— REQUIREMENT —
Write out the records below from the first line through the line containing "nt.links.new(bg.outputs['Background'], out.inputs['Surface'])", leaving out any pictures.

— INFORMATION GIVEN —
• • • • •
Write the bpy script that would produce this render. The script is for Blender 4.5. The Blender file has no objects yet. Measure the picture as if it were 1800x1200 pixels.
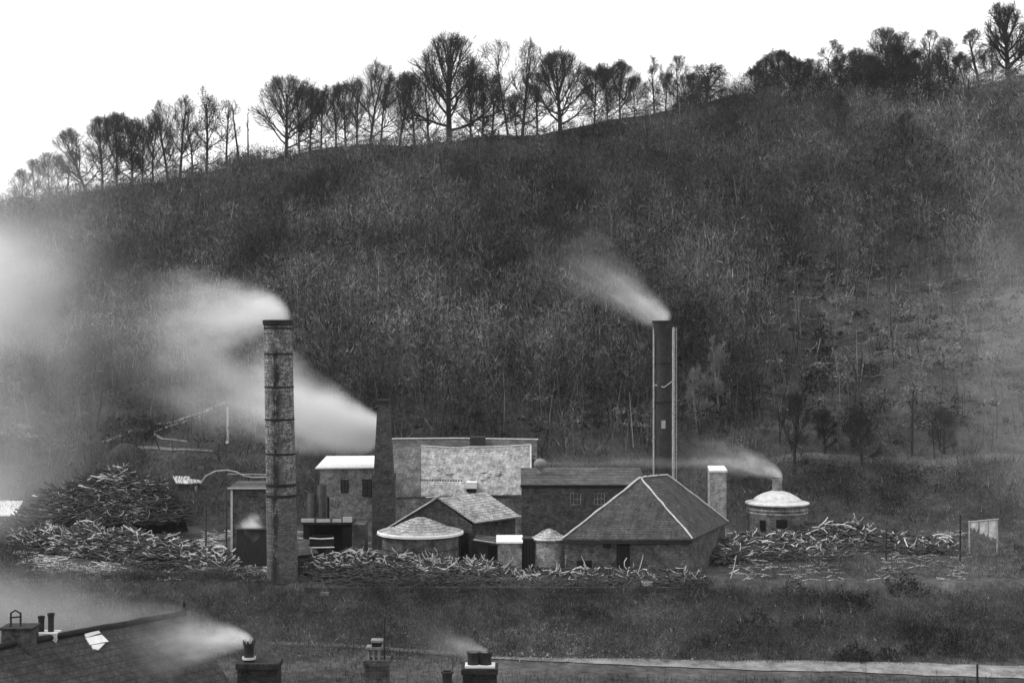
import bpy, math, random
import numpy as np
from mathutils import Vector
R = math.radians
random.seed(7); RNG = np.random.default_rng(11)
SC = bpy.context.scene; COL = SC.collection

# ---------------------------------------------------------------- camera, sky, sun, exposure
cam_d = bpy.data.cameras.new('camera'); cam_d.lens = 50; cam_d.sensor_width = 36
cam_d.clip_start = 0.5; cam_d.clip_end = 4000
cam = bpy.data.objects.new('camera', cam_d); COL.objects.link(cam)
cam.location = (0, 0, 0); cam.rotation_euler = (R(90), 0, 0); SC.camera = cam
F = 2500.0                                   # focal length in pixels of the 1800 px photograph

SUN_EL, SUN_AZ = R(42), R(-62)               # azimuth: from the viewer's left, a little behind the works
w = bpy.data.worlds.new('World'); SC.world = w; w.use_nodes = True
nt = w.node_tree; nt.nodes.clear()
out = nt.nodes.new('ShaderNodeOutputWorld'); bg = nt.nodes.new('ShaderNodeBackground')
sky = nt.nodes.new('ShaderNodeTexSky'); sky.sky_type = 'NISHITA'; sky.sun_disc = False
sky.sun_elevation = SUN_EL; sky.sun_rotation = SUN_AZ; sky.air_density = 1.0; sky.dust_density = 4.0
bw = nt.nodes.new('ShaderNodeRGBToBW')
cl = nt.nodes.new('ShaderNodeTexNoise'); cl.inputs['Scale'].default_value = 1.6; cl.inputs['Detail'].default_value = 4
tc = nt.nodes.new('ShaderNodeTexCoord')
mr = nt.nodes.new('ShaderNodeMapRange'); mr.inputs['To Min'].default_value = 8.0; mr.inputs['To Max'].default_value = 13.5
mr.inputs['From Min'].default_value = .3; mr.inputs['From Max'].default_value = .7
mx = nt.nodes.new('ShaderNodeMix'); mx.data_type = 'FLOAT'; mx.inputs[0].default_value = 0.75
nt.links.new(tc.outputs['Generated'], cl.inputs['Vector'])
nt.links.new(cl.outputs['Fac'], mr.inputs['Value'])
nt.links.new(sky.outputs['Color'], bw.inputs['Color'])
nt.links.new(bw.outputs['Val'], mx.inputs[2]); nt.links.new(mr.outputs['Result'], mx.inputs[3])
nt.links.new(mx.outputs[0], bg.inputs['Color']); bg.inputs['Strength'].default_value = 0.13
nt.links.new(bg.outputs['Background'], out.inputs['Surface'])

sd = bpy.data.lights.new('sun', 'SUN'); sd.energy = 2.0; sd.angle = R(10); sd.color = (1, 1, 1)
sun = bpy.data.objects.new('sun', sd); COL.objects.link(sun)
sv = Vector((math.sin(SUN_AZ)*math.cos(SUN_EL), math.cos(SUN_AZ)*math.cos(SUN_EL)*-0.3, math.sin(SUN_EL)))
sun.rotation_euler = sv.to_track_quat('Z', 'Y').to_euler()
SC.view_settings.view_transform = 'Standard'; SC.view_settings.look = 'None'
SC.view_settings.exposure = 0.1; SC.view_settings.gamma = 1
SC.render.engine = 'CYCLES'
SC.cycles.volume_bounces = 4; SC.cycles.max_bounces = 6; SC.cycles.diffuse_bounces = 3
SC.cycles.volume_step_rate = 1.0; SC.cycles.transparent_max_bounces = 12

# ---------------------------------------------------------------- helpers
def tag(o, label=None, cat=None, group=None, kind=None):
    if label: o['label'] = label
    if cat: o['category'] = cat
    if group: o['group'] = group
    if kind: o['kind'] = kind
    return o
def P(px, py, d): return Vector(((px-900)/F*d, d, (600-py)/F*d))
def ZZ(py, d): return (600-py)/F*d
def XX(px, d): return (px-900)/F*d

def empty(name, loc, label, cat, group=None, kind=None):
    o = bpy.data.objects.new(name, None); COL.objects.link(o); o.location = loc
    o.empty_display_size = .3
    return tag(o, label, cat, group, kind)

def origin(o):
    v = Vector((0, 0, 0))
    while o is not None:
        v += o.location; o = o.parent
    return v

class MB:
    """collects world-space geometry, then links it as one mesh"""
    def __init__(s): s.v = []; s.f = []; s.sm = []
    def add(s, vs, fs, smooth=False):
        n = len(s.v); s.v += [tuple(v) for v in vs]; s.f += [tuple(i+n for i in f) for f in fs]; s.sm += [smooth]*len(fs); return s
    def poly(s, pts): return s.add(pts, [tuple(range(len(pts)))])
    def slab(s, pts, t=(0, 0, -.12)):
        n = len(pts); t = Vector(t); a = [Vector(p) for p in pts]; b = [p+t for p in a]
        fs = [tuple(range(n)), tuple(range(2*n-1, n-1, -1))] + [(i, i+n, (i+1) % n+n, (i+1) % n) for i in range(n)]
        return s.add(a+b, fs)
    def prism(s, xy, z0, z1):
        return s.slab([(x, y, z1) for x, y in xy], (0, 0, z0-z1))
    def box(s, x0, x1, y0, y1, z0, z1): return s.prism([(x0, y0), (x1, y0), (x1, y1), (x0, y1)], z0, z1)
    def tube(s, pts, rs, n=8, cap=True, smooth=True):
        pts = [Vector(p) for p in pts]
        if not isinstance(rs, (list, tuple)): rs = [rs]*len(pts)
        vs = []
        for i, p in enumerate(pts):
            d = (pts[min(i+1, len(pts)-1)]-pts[max(i-1, 0)]).normalized()
            a = d.cross(Vector((0, 0, 1)) if abs(d.z) < .9 else Vector((1, 0, 0))).normalized(); b = d.cross(a)
            for k in range(n):
                t = 2*math.pi*k/n; vs.append(p+(a*math.cos(t)+b*math.sin(t))*rs[i])
        fs = [(i*n+k, i*n+(k+1) % n, (i+1)*n+(k+1) % n, (i+1)*n+k) for i in range(len(pts)-1) for k in range(n)]
        s.add(vs, fs, smooth)
        if cap:
            s.add(vs[:n], [tuple(range(n))]); s.add(vs[-n:], [tuple(range(n-1, -1, -1))])
        return s
    def lathe(s, c, prof, n=28, smooth=False, wob=0):
        vs = []
        for r, z in prof:
            for k in range(n):
                t = 2*math.pi*(k+.5)/n; q = 1+wob*math.sin(k*2.3+z*3)
                vs.append((c[0]+r*q*math.cos(t), c[1]+r*q*math.sin(t), z))
        fs = [(i*n+k, i*n+(k+1) % n, (i+1)*n+(k+1) % n, (i+1)*n+k) for i in range(len(prof)-1) for k in range(n)]
        return s.add(vs, fs, smooth)
    def build(s, name, mat, parent=None, loc=None):
        me = bpy.data.meshes.new(name)
        o = bpy.data.objects.new(name, me); COL.objects.link(o)
        if parent is not None:
            o.parent = parent; org = origin(parent)
        else:
            org = Vector(loc) if loc is not None else Vector((0, 0, 0)); o.location = org
        me.from_pydata([tuple(Vector(v)-org) for v in s.v], [], s.f)
        me.polygons.foreach_set('use_smooth', s.sm)
        me.materials.append(mat); me.update()
        return o

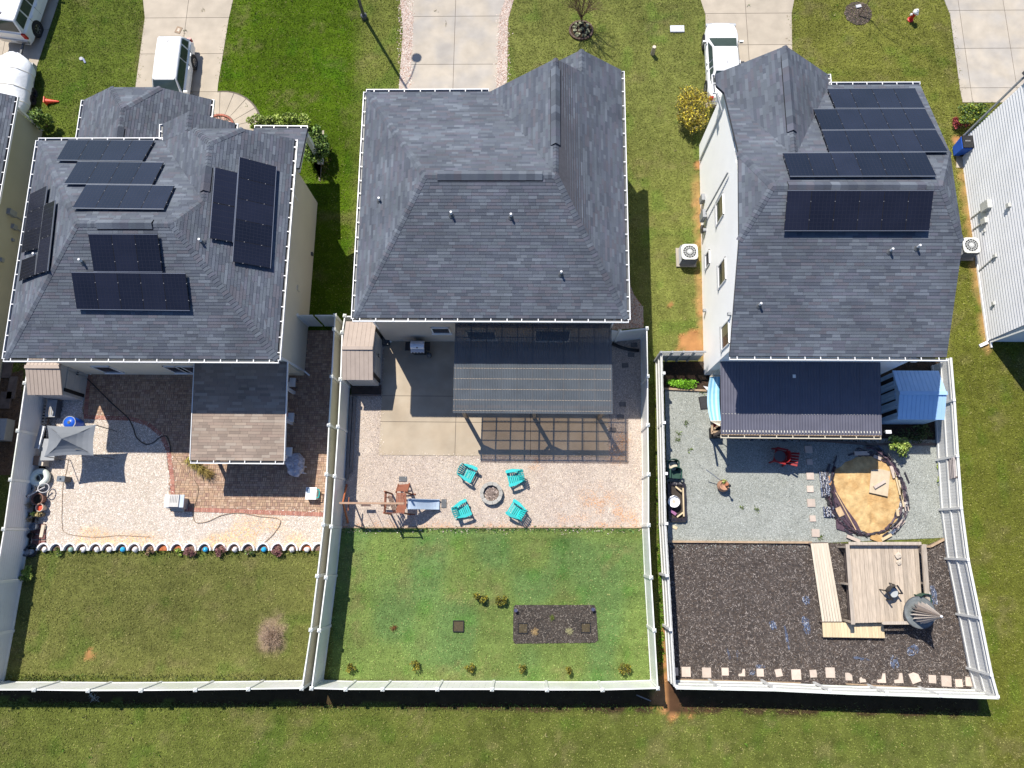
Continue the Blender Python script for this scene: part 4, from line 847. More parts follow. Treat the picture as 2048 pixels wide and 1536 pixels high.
pickets('pale picket fence with three rails on the right side of the deck yard', fr, -1, [P(*q,1.86)+V(-.045,0,0) for q in ((1910,800),(1917,912),(1924.5,1016),(1938,1119),(1962,1236),(1985,1350))])
fb = [P(1352,1377,1.85),P(1549,1381,1.85),P(1700,1388,1.85),P(1998,1397,1.85)]
pickets('weathered picket fence across the back of the mulched yard', fb, 1, [P(*q,1.86)+V(0,.08,0) for q in ((1438,1379),(1549,1380),(1660,1385),(1774,1390),(1882,1395),(1996,1397))], mat=m_vinyl_old)
# dark gate panels at the top of the right yard
ga = thing('lattice_gate', 'grey gate panels with lattice tops beside the white house', 'gate', (7.7,9.15,0)); p0, p1 = P(1322,704,1.8), P(1412,703,1.8); m_gate = M('grey_gate_paint',(.30,.31,.32),.7,.08)
for i in range(4):
    a = p0.lerp(p1,i/4); b = p0.lerp(p1,(i+1)/4); mb = MB(); a = V(a.x,a.y,0); b = V(b.x,b.y,0)
    mb.bar(a+V(0,0,.62), b+V(0,0,.62), .03, 1.1); mb.build('board_panel', m_gate, ga)
    mb = MB()
    for j in range(7):
        q = a.lerp(b,(j+.5)/7); mb.bar(q+V(-.10,0,1.2), q+V(.10,0,1.75), .02, .02); mb.bar(q+V(.10,.01,1.2), q+V(-.10,.01,1.75), .02, .02)
    mb.build('lattice', M('lattice_white',(.55,.56,.56),.6,.05), ga)
    MB().bar(a+V(0,0,1.79), b+V(0,0,1.79), .07, .06).build('rail', m_gate, ga); MB().bar(a+V(0,-.02,1.18), b+V(0,-.02,1.18), .05, .06).build('rail', m_gate, ga)
    MB().box((a.x,a.y-.02,.95),(.1,.1,1.9)).build('post', m_gate, ga)

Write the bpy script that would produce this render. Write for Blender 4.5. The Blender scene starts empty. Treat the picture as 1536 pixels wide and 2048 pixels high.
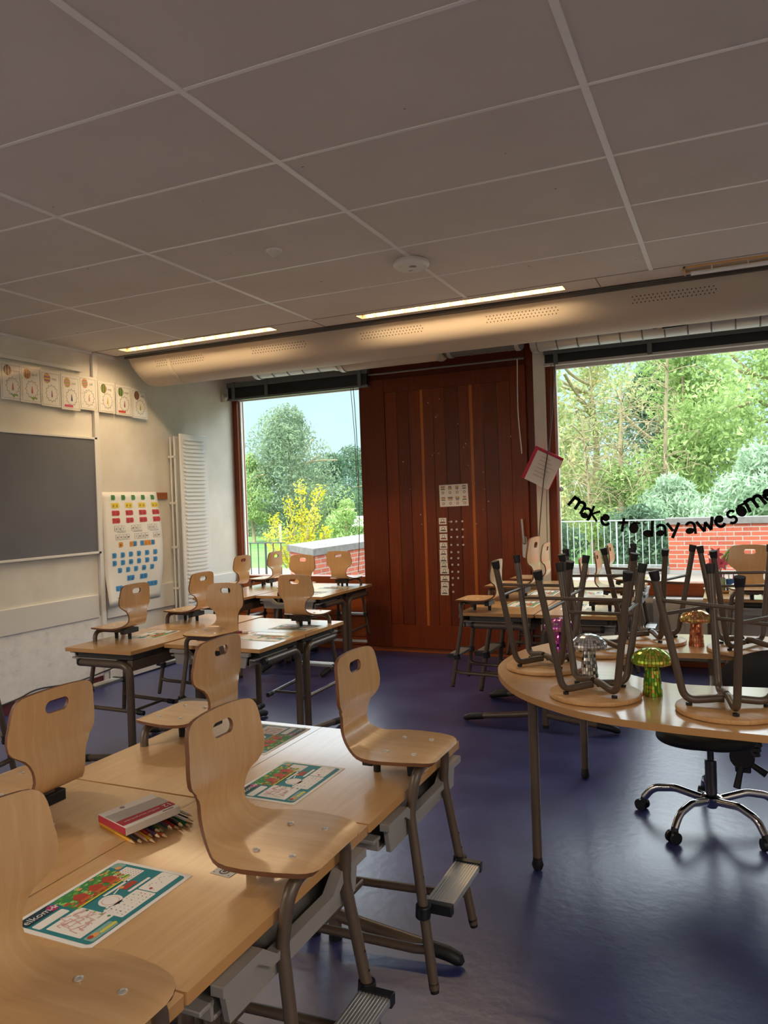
• • • • •
— ANSWER TO THIS EXERCISE —
Write the bpy script that would produce this render. The script is for Blender 4.5. The Blender file has no objects yet. Measure the picture as if it were 1800x1200 pixels.
import bpy, math, random
import numpy as np
from mathutils import Vector
R = math.radians
random.seed(7); RNG = np.random.default_rng(11)
SC = bpy.context.scene; COL = SC.collection

# ---------------------------------------------------------------- camera, sky, sun, exposure
cam_d = bpy.data.cameras.new('camera'); cam_d.lens = 50; cam_d.sensor_width = 36
cam_d.clip_start = 0.5; cam_d.clip_end = 4000
cam = bpy.data.objects.new('camera', cam_d); COL.objects.link(cam)
cam.location = (0, 0, 0); cam.rotation_euler = (R(90), 0, 0); SC.camera = cam
F = 2500.0                                   # focal length in pixels of the 1800 px photograph

SUN_EL, SUN_AZ = R(42), R(-62)               # azimuth: from the viewer's left, a little behind the works
w = bpy.data.worlds.new('World'); SC.world = w; w.use_nodes = True
nt = w.node_tree; nt.nodes.clear()
out = nt.nodes.new('ShaderNodeOutputWorld'); bg = nt.nodes.new('ShaderNodeBackground')
sky = nt.nodes.new('ShaderNodeTexSky'); sky.sky_type = 'NISHITA'; sky.sun_disc = False
sky.sun_elevation = SUN_EL; sky.sun_rotation = SUN_AZ; sky.air_density = 1.0; sky.dust_density = 4.0
bw = nt.nodes.new('ShaderNodeRGBToBW')
cl = nt.nodes.new('ShaderNodeTexNoise'); cl.inputs['Scale'].default_value = 1.6; cl.inputs['Detail'].default_value = 4
tc = nt.nodes.new('ShaderNodeTexCoord')
mr = nt.nodes.new('ShaderNodeMapRange'); mr.inputs['To Min'].default_value = 8.0; mr.inputs['To Max'].default_value = 13.5
mr.inputs['From Min'].default_value = .3; mr.inputs['From Max'].default_value = .7
mx = nt.nodes.new('ShaderNodeMix'); mx.data_type = 'FLOAT'; mx.inputs[0].default_value = 0.75
nt.links.new(tc.outputs['Generated'], cl.inputs['Vector'])
nt.links.new(cl.outputs['Fac'], mr.inputs['Value'])
nt.links.new(sky.outputs['Color'], bw.inputs['Color'])
nt.links.new(bw.outputs['Val'], mx.inputs[2]); nt.links.new(mr.outputs['Result'], mx.inputs[3])
nt.links.new(mx.outputs[0], bg.inputs['Color']); bg.inputs['Strength'].default_value = 0.13
nt.links.new(bg.outputs['Background'], out.inputs['Surface'])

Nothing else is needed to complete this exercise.